• _STATED EXERCISE_
Quote all of the data exactly as given. Skip every picture it contains.

• _DATASET EXCERPT_
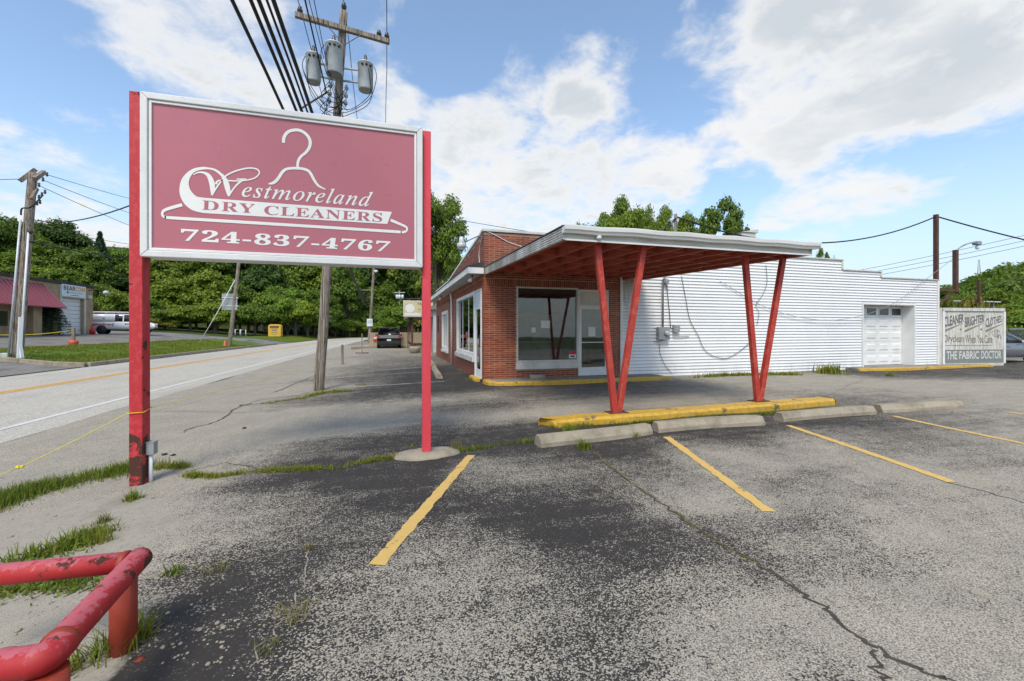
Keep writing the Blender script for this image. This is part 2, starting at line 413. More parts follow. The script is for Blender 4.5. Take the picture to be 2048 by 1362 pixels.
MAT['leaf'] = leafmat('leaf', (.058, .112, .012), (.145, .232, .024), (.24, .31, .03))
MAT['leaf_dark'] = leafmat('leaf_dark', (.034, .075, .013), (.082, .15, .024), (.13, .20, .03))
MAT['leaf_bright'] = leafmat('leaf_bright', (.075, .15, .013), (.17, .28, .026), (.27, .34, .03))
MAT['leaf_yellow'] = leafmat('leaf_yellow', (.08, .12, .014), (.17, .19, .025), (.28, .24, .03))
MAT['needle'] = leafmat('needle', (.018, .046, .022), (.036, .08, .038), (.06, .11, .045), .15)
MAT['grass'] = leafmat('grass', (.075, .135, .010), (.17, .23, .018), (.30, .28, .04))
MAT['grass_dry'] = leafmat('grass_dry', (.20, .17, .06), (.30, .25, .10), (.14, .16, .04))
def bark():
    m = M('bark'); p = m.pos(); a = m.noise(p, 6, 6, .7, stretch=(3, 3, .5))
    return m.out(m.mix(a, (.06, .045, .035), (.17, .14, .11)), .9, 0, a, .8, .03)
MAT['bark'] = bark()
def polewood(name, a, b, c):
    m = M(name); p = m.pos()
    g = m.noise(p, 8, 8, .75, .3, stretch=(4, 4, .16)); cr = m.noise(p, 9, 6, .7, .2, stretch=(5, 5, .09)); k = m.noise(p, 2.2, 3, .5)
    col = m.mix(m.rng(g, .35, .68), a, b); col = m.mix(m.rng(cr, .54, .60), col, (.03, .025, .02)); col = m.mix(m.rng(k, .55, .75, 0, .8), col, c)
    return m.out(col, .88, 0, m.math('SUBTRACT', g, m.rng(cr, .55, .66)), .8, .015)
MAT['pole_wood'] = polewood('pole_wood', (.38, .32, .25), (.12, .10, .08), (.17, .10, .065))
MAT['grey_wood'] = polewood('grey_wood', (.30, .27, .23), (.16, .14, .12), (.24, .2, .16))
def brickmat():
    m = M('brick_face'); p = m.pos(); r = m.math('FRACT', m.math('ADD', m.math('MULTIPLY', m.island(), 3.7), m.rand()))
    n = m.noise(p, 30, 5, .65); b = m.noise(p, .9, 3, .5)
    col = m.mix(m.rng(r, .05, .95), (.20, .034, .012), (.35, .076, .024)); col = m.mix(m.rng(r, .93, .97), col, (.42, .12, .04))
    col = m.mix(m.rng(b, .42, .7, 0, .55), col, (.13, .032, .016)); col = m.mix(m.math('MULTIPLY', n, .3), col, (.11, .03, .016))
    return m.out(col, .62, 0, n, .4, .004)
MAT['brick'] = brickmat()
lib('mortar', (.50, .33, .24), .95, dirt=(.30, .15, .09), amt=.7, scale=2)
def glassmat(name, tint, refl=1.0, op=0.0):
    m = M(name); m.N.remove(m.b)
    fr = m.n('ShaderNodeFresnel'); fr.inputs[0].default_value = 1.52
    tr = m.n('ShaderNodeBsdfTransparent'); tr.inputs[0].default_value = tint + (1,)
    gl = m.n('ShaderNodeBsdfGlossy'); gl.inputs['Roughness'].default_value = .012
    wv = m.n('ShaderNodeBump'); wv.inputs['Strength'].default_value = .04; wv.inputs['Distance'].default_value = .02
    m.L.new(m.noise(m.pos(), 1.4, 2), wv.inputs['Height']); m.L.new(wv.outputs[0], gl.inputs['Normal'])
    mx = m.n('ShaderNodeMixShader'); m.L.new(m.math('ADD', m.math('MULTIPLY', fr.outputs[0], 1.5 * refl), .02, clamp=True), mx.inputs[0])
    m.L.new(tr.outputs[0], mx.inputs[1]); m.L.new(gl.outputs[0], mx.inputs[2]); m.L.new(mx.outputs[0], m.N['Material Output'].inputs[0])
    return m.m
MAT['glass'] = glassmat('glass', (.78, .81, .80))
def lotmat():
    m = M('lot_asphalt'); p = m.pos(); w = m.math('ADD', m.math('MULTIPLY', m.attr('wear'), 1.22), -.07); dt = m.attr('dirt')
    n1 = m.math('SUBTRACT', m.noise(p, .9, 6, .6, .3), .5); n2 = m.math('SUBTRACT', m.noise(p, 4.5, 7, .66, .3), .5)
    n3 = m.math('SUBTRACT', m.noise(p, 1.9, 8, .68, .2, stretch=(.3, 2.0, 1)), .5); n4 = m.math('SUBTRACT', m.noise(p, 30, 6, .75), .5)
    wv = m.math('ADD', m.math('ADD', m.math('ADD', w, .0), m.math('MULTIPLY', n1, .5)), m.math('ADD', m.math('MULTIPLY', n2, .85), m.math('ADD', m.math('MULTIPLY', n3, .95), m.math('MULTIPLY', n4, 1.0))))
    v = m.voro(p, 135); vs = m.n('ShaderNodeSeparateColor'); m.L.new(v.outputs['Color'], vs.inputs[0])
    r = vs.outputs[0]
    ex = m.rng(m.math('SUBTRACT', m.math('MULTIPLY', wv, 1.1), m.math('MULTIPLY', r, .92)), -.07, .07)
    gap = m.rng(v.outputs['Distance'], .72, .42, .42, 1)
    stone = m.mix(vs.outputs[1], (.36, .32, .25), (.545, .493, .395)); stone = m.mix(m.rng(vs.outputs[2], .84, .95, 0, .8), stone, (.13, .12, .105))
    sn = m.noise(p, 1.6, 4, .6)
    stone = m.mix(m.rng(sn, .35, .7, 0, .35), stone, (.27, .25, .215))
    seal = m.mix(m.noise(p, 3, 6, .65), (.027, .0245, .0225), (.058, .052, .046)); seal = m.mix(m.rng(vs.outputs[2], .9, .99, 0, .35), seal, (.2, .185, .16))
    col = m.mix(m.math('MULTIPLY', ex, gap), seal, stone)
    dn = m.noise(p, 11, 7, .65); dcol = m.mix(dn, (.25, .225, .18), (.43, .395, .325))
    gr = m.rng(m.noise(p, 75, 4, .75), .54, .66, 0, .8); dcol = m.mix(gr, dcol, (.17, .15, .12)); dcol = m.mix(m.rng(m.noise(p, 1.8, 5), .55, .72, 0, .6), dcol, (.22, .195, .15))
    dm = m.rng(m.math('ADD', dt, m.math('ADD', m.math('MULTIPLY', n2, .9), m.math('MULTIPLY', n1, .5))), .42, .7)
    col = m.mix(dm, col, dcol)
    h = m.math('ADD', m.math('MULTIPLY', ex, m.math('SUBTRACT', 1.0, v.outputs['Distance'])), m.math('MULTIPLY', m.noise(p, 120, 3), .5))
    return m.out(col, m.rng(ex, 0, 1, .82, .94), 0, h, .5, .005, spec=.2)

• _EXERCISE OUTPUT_
Keep writing the Blender script for this image. This is part 2, starting at line 413. More parts follow. The script is for Blender 4.5. Take the picture to be 2048 by 1362 pixels.
MAT['leaf'] = leafmat('leaf', (.058, .112, .012), (.145, .232, .024), (.24, .31, .03))
MAT['leaf_dark'] = leafmat('leaf_dark', (.034, .075, .013), (.082, .15, .024), (.13, .20, .03))
MAT['leaf_bright'] = leafmat('leaf_bright', (.075, .15, .013), (.17, .28, .026), (.27, .34, .03))
MAT['leaf_yellow'] = leafmat('leaf_yellow', (.08, .12, .014), (.17, .19, .025), (.28, .24, .03))
MAT['needle'] = leafmat('needle', (.018, .046, .022), (.036, .08, .038), (.06, .11, .045), .15)
MAT['grass'] = leafmat('grass', (.075, .135, .010), (.17, .23, .018), (.30, .28, .04))
MAT['grass_dry'] = leafmat('grass_dry', (.20, .17, .06), (.30, .25, .10), (.14, .16, .04))
def bark():
    m = M('bark'); p = m.pos(); a = m.noise(p, 6, 6, .7, stretch=(3, 3, .5))
    return m.out(m.mix(a, (.06, .045, .035), (.17, .14, .11)), .9, 0, a, .8, .03)
MAT['bark'] = bark()
def polewood(name, a, b, c):
    m = M(name); p = m.pos()
    g = m.noise(p, 8, 8, .75, .3, stretch=(4, 4, .16)); cr = m.noise(p, 9, 6, .7, .2, stretch=(5, 5, .09)); k = m.noise(p, 2.2, 3, .5)
    col = m.mix(m.rng(g, .35, .68), a, b); col = m.mix(m.rng(cr, .54, .60), col, (.03, .025, .02)); col = m.mix(m.rng(k, .55, .75, 0, .8), col, c)
    return m.out(col, .88, 0, m.math('SUBTRACT', g, m.rng(cr, .55, .66)), .8, .015)
MAT['pole_wood'] = polewood('pole_wood', (.38, .32, .25), (.12, .10, .08), (.17, .10, .065))
MAT['grey_wood'] = polewood('grey_wood', (.30, .27, .23), (.16, .14, .12), (.24, .2, .16))
def brickmat():
    m = M('brick_face'); p = m.pos(); r = m.math('FRACT', m.math('ADD', m.math('MULTIPLY', m.island(), 3.7), m.rand()))
    n = m.noise(p, 30, 5, .65); b = m.noise(p, .9, 3, .5)
    col = m.mix(m.rng(r, .05, .95), (.20, .034, .012), (.35, .076, .024)); col = m.mix(m.rng(r, .93, .97), col, (.42, .12, .04))
    col = m.mix(m.rng(b, .42, .7, 0, .55), col, (.13, .032, .016)); col = m.mix(m.math('MULTIPLY', n, .3), col, (.11, .03, .016))
    return m.out(col, .62, 0, n, .4, .004)
MAT['brick'] = brickmat()
lib('mortar', (.50, .33, .24), .95, dirt=(.30, .15, .09), amt=.7, scale=2)
def glassmat(name, tint, refl=1.0, op=0.0):
    m = M(name); m.N.remove(m.b)
    fr = m.n('ShaderNodeFresnel'); fr.inputs[0].default_value = 1.52
    tr = m.n('ShaderNodeBsdfTransparent'); tr.inputs[0].default_value = tint + (1,)
    gl = m.n('ShaderNodeBsdfGlossy'); gl.inputs['Roughness'].default_value = .012
    wv = m.n('ShaderNodeBump'); wv.inputs['Strength'].default_value = .04; wv.inputs['Distance'].default_value = .02
    m.L.new(m.noise(m.pos(), 1.4, 2), wv.inputs['Height']); m.L.new(wv.outputs[0], gl.inputs['Normal'])
    mx = m.n('ShaderNodeMixShader'); m.L.new(m.math('ADD', m.math('MULTIPLY', fr.outputs[0], 1.5 * refl), .02, clamp=True), mx.inputs[0])
    m.L.new(tr.outputs[0], mx.inputs[1]); m.L.new(gl.outputs[0], mx.inputs[2]); m.L.new(mx.outputs[0], m.N['Material Output'].inputs[0])
    return m.m
MAT['glass'] = glassmat('glass', (.78, .81, .80))
def lotmat():
    m = M('lot_asphalt'); p = m.pos(); w = m.math('ADD', m.math('MULTIPLY', m.attr('wear'), 1.22), -.07); dt = m.attr('dirt')
    n1 = m.math('SUBTRACT', m.noise(p, .9, 6, .6, .3), .5); n2 = m.math('SUBTRACT', m.noise(p, 4.5, 7, .66, .3), .5)
    n3 = m.math('SUBTRACT', m.noise(p, 1.9, 8, .68, .2, stretch=(.3, 2.0, 1)), .5); n4 = m.math('SUBTRACT', m.noise(p, 30, 6, .75), .5)
    wv = m.math('ADD', m.math('ADD', m.math('ADD', w, .0), m.math('MULTIPLY', n1, .5)), m.math('ADD', m.math('MULTIPLY', n2, .85), m.math('ADD', m.math('MULTIPLY', n3, .95), m.math('MULTIPLY', n4, 1.0))))
    v = m.voro(p, 135); vs = m.n('ShaderNodeSeparateColor'); m.L.new(v.outputs['Color'], vs.inputs[0])
    r = vs.outputs[0]
    ex = m.rng(m.math('SUBTRACT', m.math('MULTIPLY', wv, 1.1), m.math('MULTIPLY', r, .92)), -.07, .07)
    gap = m.rng(v.outputs['Distance'], .72, .42, .42, 1)
    stone = m.mix(vs.outputs[1], (.36, .32, .25), (.545, .493, .395)); stone = m.mix(m.rng(vs.outputs[2], .84, .95, 0, .8), stone, (.13, .12, .105))
    sn = m.noise(p, 1.6, 4, .6)
    stone = m.mix(m.rng(sn, .35, .7, 0, .35), stone, (.27, .25, .215))
    seal = m.mix(m.noise(p, 3, 6, .65), (.027, .0245, .0225), (.058, .052, .046)); seal = m.mix(m.rng(vs.outputs[2], .9, .99, 0, .35), seal, (.2, .185, .16))
    col = m.mix(m.math('MULTIPLY', ex, gap), seal, stone)
    dn = m.noise(p, 11, 7, .65); dcol = m.mix(dn, (.25, .225, .18), (.43, .395, .325))
    gr = m.rng(m.noise(p, 75, 4, .75), .54, .66, 0, .8); dcol = m.mix(gr, dcol, (.17, .15, .12)); dcol = m.mix(m.rng(m.noise(p, 1.8, 5), .55, .72, 0, .6), dcol, (.22, .195, .15))
    dm = m.rng(m.math('ADD', dt, m.math('ADD', m.math('MULTIPLY', n2, .9), m.math('MULTIPLY', n1, .5))), .42, .7)
    col = m.mix(dm, col, dcol)
    h = m.math('ADD', m.math('MULTIPLY', ex, m.math('SUBTRACT', 1.0, v.outputs['Distance'])), m.math('MULTIPLY', m.noise(p, 120, 3), .5))
    return m.out(col, m.rng(ex, 0, 1, .82, .94), 0, h, .5, .005, spec=.2)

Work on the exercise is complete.